June 3, 1991. The date of "10646M proposal draft to merge Unicode and
   10646", by Ed Hart. This was a key document in the resulting
   merger of features.

August, 1991. The Geneva WG2 meeting accepted Han unification, combining
   marks, dropped byte-by-byte restrictions on code values for UCS-2,
   and accepted Unicode repertoire additions. From that point forward,
   the overall aspect of what became ISO/IEC 10646-1:1993 was clear.

> 
> - What is the name of the GB and JIS standards that have the same repertoire
> as Unicode?

GB 13000 has the same repertoire as ISO/IEC 10646-1:1993.
JIS X 0221 has the same repertoire as ISO/IEC 10646-1:1993.

Those two were effectively national publications of 10646. You can
work out the correlations with Unicode from that.

GB 18030:2000 in principle has the same repertoire (but different
encoding) as ISO/IEC 10646-1:2000, i.e. the same as Unicode 3.0.
(But there were small problems in it.) However, the 4-byte form
of GB 18030 maps all Unicode code points, assigned or not, so
it will (in theory, at least) always have the same repertoire
as Unicode.

> 
> - When did Unicode stop to be "16 bits"? (I.e., when were surrogates added?)

In terms of publication, with Unicode 2.0 in 1996. However, the decision
was taken by the UTC considerably before publication.

Amendment 1 to 10646-1 (UTF-16) was proposed to WG2 in WG2 N970, dated
7 February 1994. Mark Davis was the project editor for that amendment.

> 
> - I can't remember the version when some scripts were added: Syriac, Thaana,
> Sinhala, Tibetan, Myanmar, Ethiopic, Cherokee, Canadian Syllabics, Ogham,
> Runes, Khmer, Mongolian, Yi, Etruscan, Gothic, Deseret, CJK ext. A, CJK ext.
> B.

See pp. 968-969 of TUS 3.0.

Tibetan was in Unicode 1.0, then was removed. It was readded, in a
new encoding, in Unicode 2.0.

Syriac, Thaana, Sinhala, Myanmar, Ethiopic, Cherokee, Canadian Syllabics,
Ogham, Runic, Khmer, Mongolian, Yi, CJK Extension A were added in
Unicode 3.0.

Old Italic (including Etruscan), Gothic, Deseret, and CJK Extension B
were added in Unicode 3.1.

> - Roughly, how many ideographs are in modern use in extensions A and B?

Not many. I'll refer to the IRG experts to make a guess there.

> 
> - Roughly, when will version 3.2 become official?

March, 2002.

> 
> - Roughly, when will the version 4 book be published?

Currently still scheduled for March, 2003, but schedule slip is
always a possibility on a major publication project like this.

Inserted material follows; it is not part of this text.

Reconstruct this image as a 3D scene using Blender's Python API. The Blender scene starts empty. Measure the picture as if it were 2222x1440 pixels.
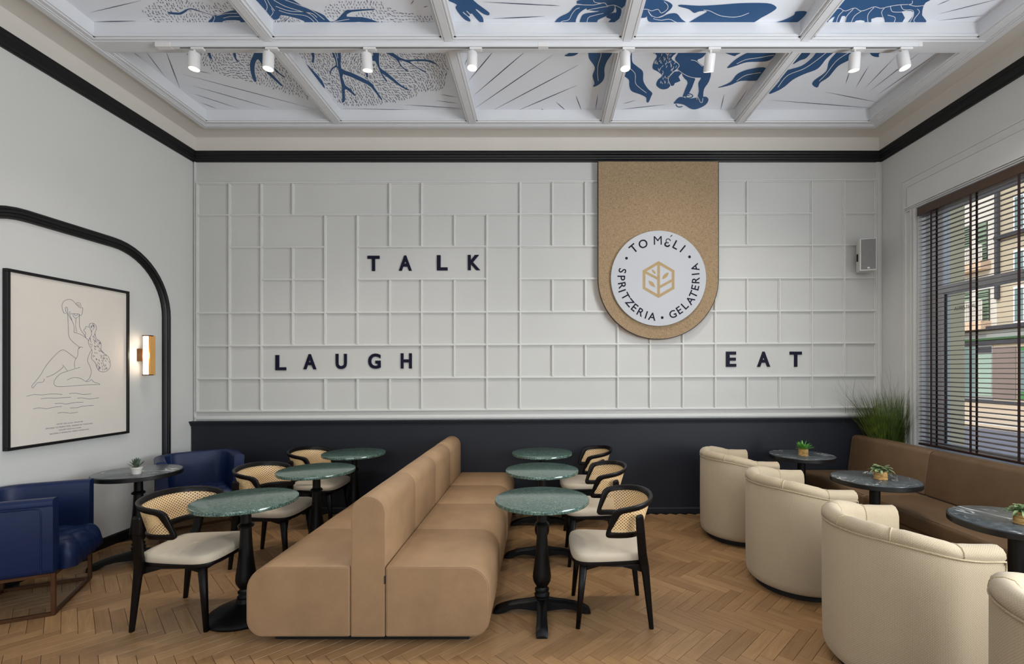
import bpy, bmesh, math, random
from mathutils import Vector, Matrix
from mathutils.geometry import tessellate_polygon, delaunay_2d_cdt
PI = math.pi
random.seed(7)
SC = bpy.context.scene
COL = SC.collection
F, CX, CY, EYE = 1030.0, 1176.0, 805.0, 1.56      # focal length and principal point in photo pixels, eye height

# ------------------------------------------------------------------ camera
cam = bpy.data.cameras.new('camera'); camo = bpy.data.objects.new('camera', cam); COL.objects.link(camo)
cam.sensor_width = 36.0; cam.lens = 36.0 * F / 2222.0
cam.shift_x = (1111 - CX) / 2222.0; cam.shift_y = (CY - 720) / 2222.0
cam.clip_start = 0.02; cam.clip_end = 300
camo.location = (0, 0, EYE); camo.rotation_euler = (PI / 2, 0, 0)
SC.camera = camo

# ------------------------------------------------------------------ world, lights, exposure
w = bpy.data.worlds.new('sky'); SC.world = w; w.use_nodes = True
wn = w.node_tree.nodes; wl = w.node_tree.links
bg = wn['Background']
sky = wn.new('ShaderNodeTexSky'); sky.sky_type = 'NISHITA'; sky.sun_disc = False
sky.sun_elevation = math.radians(48); sky.sun_rotation = math.radians(250); sky.air_density = 1.3; sky.dust_density = 2.5
wl.new(sky.outputs[0], bg.inputs[0]); bg.inputs[1].default_value = 0.32

def add_light(kind, name, loc, energy, color, size=None, size_y=None, direction=None, **kw):
    l = bpy.data.lights.new(name, kind); l.energy = energy; l.color = color
    if kind == 'AREA':
        l.shape = 'RECTANGLE'; l.size = size; l.size_y = size_y
    o = bpy.data.objects.new(name, l); COL.objects.link(o); o.location = loc
    if direction: o.rotation_euler = Vector(direction).to_track_quat('-Z', 'Y').to_euler()
    for k, v in kw.items(): setattr(l, k, v)
    return o
add_light('SUN', 'sun', (0, 0, 30), 1.6, (1.0, .93, .82), direction=(.72, .30, -.62), angle=math.radians(1.5))
# added fill: area lights standing in for daylight from unseen side and front windows
add_light('AREA', 'daylight_side_fill', (3.95, .75, 2.0), 370, (.90, .95, 1.0), 2.5, 2.3, (-1, 0, .35))
add_light('AREA', 'daylight_front_fill', (-.3, -3.05, 2.6), 170, (.90, .95, 1.0), 5.4, 1.2, (.45, 1, .8))
VS = SC.view_settings
VS.view_transform = 'Standard'; VS.look = 'None'; VS.gamma = 1.0; VS.use_curve_mapping = False
VS.exposure = -0.22

# ------------------------------------------------------------------ materials
def srgb(r, g, b):
    f = lambda c: (c / 255 / 12.92) if c <= 10 else ((c / 255 + .055) / 1.055) ** 2.4
    return (f(r), f(g), f(b), 1.0)

class NT:
    def __init__(s, name):
        s.m = bpy.data.materials.new(name); s.m.use_nodes = True
        s.n = s.m.node_tree.nodes; s.l = s.m.node_tree.links; s.p = s.n['Principled BSDF']; s.o = s.n['Material Output']
    def node(s, t, **kw):
        n = s.n.new(t)
        for k, v in kw.items():
            if k in n.inputs: n.inputs[k].default_value = v
            else: setattr(n, k, v)
        return n
    def link(s, a, b): s.l.new(a, b)
    def coord(s, kind='Object', scale=(1, 1, 1), rot=(0, 0, 0), loc=(0, 0, 0)):
        tc = s.n.new('ShaderNodeTexCoord'); mp = s.n.new('ShaderNodeMapping')
        mp.inputs['Scale'].default_value = scale; mp.inputs['Rotation'].default_value = rot; mp.inputs['Location'].default_value = loc
        s.link(tc.outputs[kind], mp.inputs[0]); return mp.outputs[0]
    def noise(s, co, scale, detail=3, rough=.55, dist=0):
        n = s.node('ShaderNodeTexNoise'); n.inputs['Scale'].default_value = scale; n.inputs['Detail'].default_value = detail
        n.inputs['Roughness'].default_value = rough; n.inputs['Distortion'].default_value = dist; s.link(co, n.inputs['Vector']); return n.outputs[0]
    def ramp(s, fac, stops):
        r = s.n.new('ShaderNodeValToRGB'); e = r.color_ramp.elements
        while len(e) < len(stops): e.new(.5)
        for i, (p, c) in enumerate(stops):
            e[i].position = p; e[i].color = c if len(c) == 4 else (*c, 1)
        s.link(fac, r.inputs[0]); return r.outputs[0]
    def mix(s, fac, a, b, mode='MIX'):
        m = s.n.new('ShaderNodeMix'); m.data_type = 'RGBA'; m.blend_type = mode
        for sock, v in ((m.inputs[0], fac), (m.inputs[6], a), (m.inputs[7], b)):
            if hasattr(v, 'is_linked'): s.link(v, sock)
            else: sock.default_value = v
        return m.outputs[2]
    def math(s, op, a, b=0.0, c=0.0):
        m = s.n.new('ShaderNodeMath'); m.operation = op
        for sock, v in zip(m.inputs, (a, b, c)):
            if hasattr(v, 'is_linked'): s.link(v, sock)
            else: sock.default_value = v
        return m.outputs[0]
    def bump(s, h, strength=.3, dist=.002):
        b = s.n.new('ShaderNodeBump'); b.inputs['Strength'].default_value = strength; b.inputs['Distance'].default_value = dist
        s.link(h, b.inputs['Height']); s.link(b.outputs[0], s.p.inputs['Normal'])
    def col(s, c):
        if hasattr(c, 'is_linked'): s.link(c, s.p.inputs['Base Color'])
        else: s.p.inputs['Base Color'].default_value = c
    def set(s, **kw):
        for k, v in kw.items(): s.p.inputs[k.replace('_', ' ')].default_value = v

def plain(name, rgb, rough=.5, var=.06, scale=12, metal=0.0, bump=0.0, spec=None, bscale=150):
    t = NT(name); c = srgb(*rgb); co = t.coord()
    n = t.noise(co, scale)
    lo = tuple(x * (1 - var) for x in c[:3]) + (1,); hi = tuple(min(1, x * (1 + var)) for x in c[:3]) + (1,)
    t.col(t.ramp(n, [(.3, lo), (.7, hi)])); t.set(Roughness=rough, Metallic=metal)
    if spec is not None: t.p.inputs['Specular IOR Level'].default_value = spec
    if bump: t.bump(t.noise(co, bscale), bump, .001)
    return t.m

M = {}
M['wall'] = plain('wall_paint', (203, 202, 198), .75, .02, 1.5, bump=.08)
M['wall_back'] = plain('back_wall_paint', (193, 192, 188), .7, .02, 1.5, bump=.06)
M['cove'] = plain('cream_paint', (205, 200, 192), .8, .02, 2)
M['ceil'] = plain('ceiling_paint', (210, 211, 213), .7, .015, 2)
M['panel'] = plain('mural_ground', (232, 236, 243), .7, .01, 2)
M['trimw'] = plain('trim_paint', (204, 203, 199), .5, .02, 4)
M['black'] = plain('black_gloss_paint', (14, 13, 15), .45, .15, 6, bump=.05, spec=.35)
M['navyw'] = plain('navy_wainscot_paint', (30, 32, 39), .5, .05, 3, spec=.3)
M['blue'] = plain('mural_blue', (32, 80, 128), .6, .05, 3)
M['white'] = plain('mural_white', (226, 227, 230), .7, .01, 3)
M['ink'] = plain('ink_navy', (30, 32, 70), .6, .03, 3)
M['letter'] = plain('letter_navy', (11, 11, 36), .6, .05, 3, spec=.2)
M['gold'] = plain('gold_print', (160, 134, 88), .45, .05, 20)
M['disc'] = plain('white_sign_board', (178, 180, 184), .6, .01, 3)
M['blackwood'] = plain('black_stained_wood', (10, 6, 6), .40, .25, 30, bump=.05, spec=.22)
M['blackmetal'] = plain('black_cast_metal', (6, 6, 7), .40, .2, 20, bump=.1, spec=.28)
M['rim'] = plain('black_rim', (12, 12, 13), .35, .2, 10)
M['bronze'] = plain('bronze_metal', (96, 66, 44), .4, .15, 14, metal=.75)
M['brass'] = plain('brass', (206, 150, 78), .28, .06, 20, metal=.9)
M['dark'] = plain('dark_void', (14, 12, 11), .8, .1, 5)
M['lampwhite'] = plain('white_lacquer', (214, 212, 210), .4, .02, 8)
M['slot'] = plain('black_slot', (30, 30, 30), .6, .02, 8)
M['blindwood'] = plain('dark_blind_wood', (50, 30, 25), .38, .2, 25)
M['valance'] = plain('brown_valance', (68, 48, 34), .42, .15, 18)
M['tape'] = plain('blind_tape', (46, 26, 28), .9, .1, 40)
M['frame'] = plain('window_frame_paint', (232, 230, 232), .5, .03, 5)
M['spk'] = plain('speaker_plastic', (206, 204, 200), .5, .02, 8)
M['pot'] = plain('white_ceramic', (200, 196, 188), .5, .05, 20)
M['soil'] = plain('soil', (60, 42, 30), .95, .3, 60)
M['poster'] = plain('poster_paper', (214, 206, 196), .7, .02, 3)
M['line'] = plain('poster_ink', (62, 66, 100), .6, .02, 3)
M['halo'] = plain('cotton_white', (226, 222, 216), .7, .02, 3)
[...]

> I also have a few non-Unicode questions:
> 
> 
> - When was ASCII first published and by whom?

1967. By ANSI X3.4.

Actually, that was preceded by ASCII per se, the earliest form of
which was published as a standard in 1963 by ASA (American Standards
Association -- the predecessor to ANSI). But the 1963 version of ASCII
had some differences from what we now know as ASCII.

> 
> - What standard was current before ASCII? (BAUDOT, is it?) How many bits did
> it use?

I'll let the ancient computer and terminal mavens have at that
one. There is lots of early character encoding history available
on the web -- it's not too hard to find information about it,
actually.

> 
> - Did the ASCII standard expire, and when?

No, it is still a standard.

> 
> - When was ISO 646 published?

1972.

> 
> - I think that ISO 646 expired. When?

No, it is still a standard. The current version is the ISO-646-IRV,
revised in 1991.

> 
> - When was ISO 8859 published?

It comes in many parts, each of which has a separate publication date.

> 
> - When did the first double-byte encoding appear?

Dunno. Maybe one of the IBMers will know when IBM first started
implementing double-byte Asian character sets.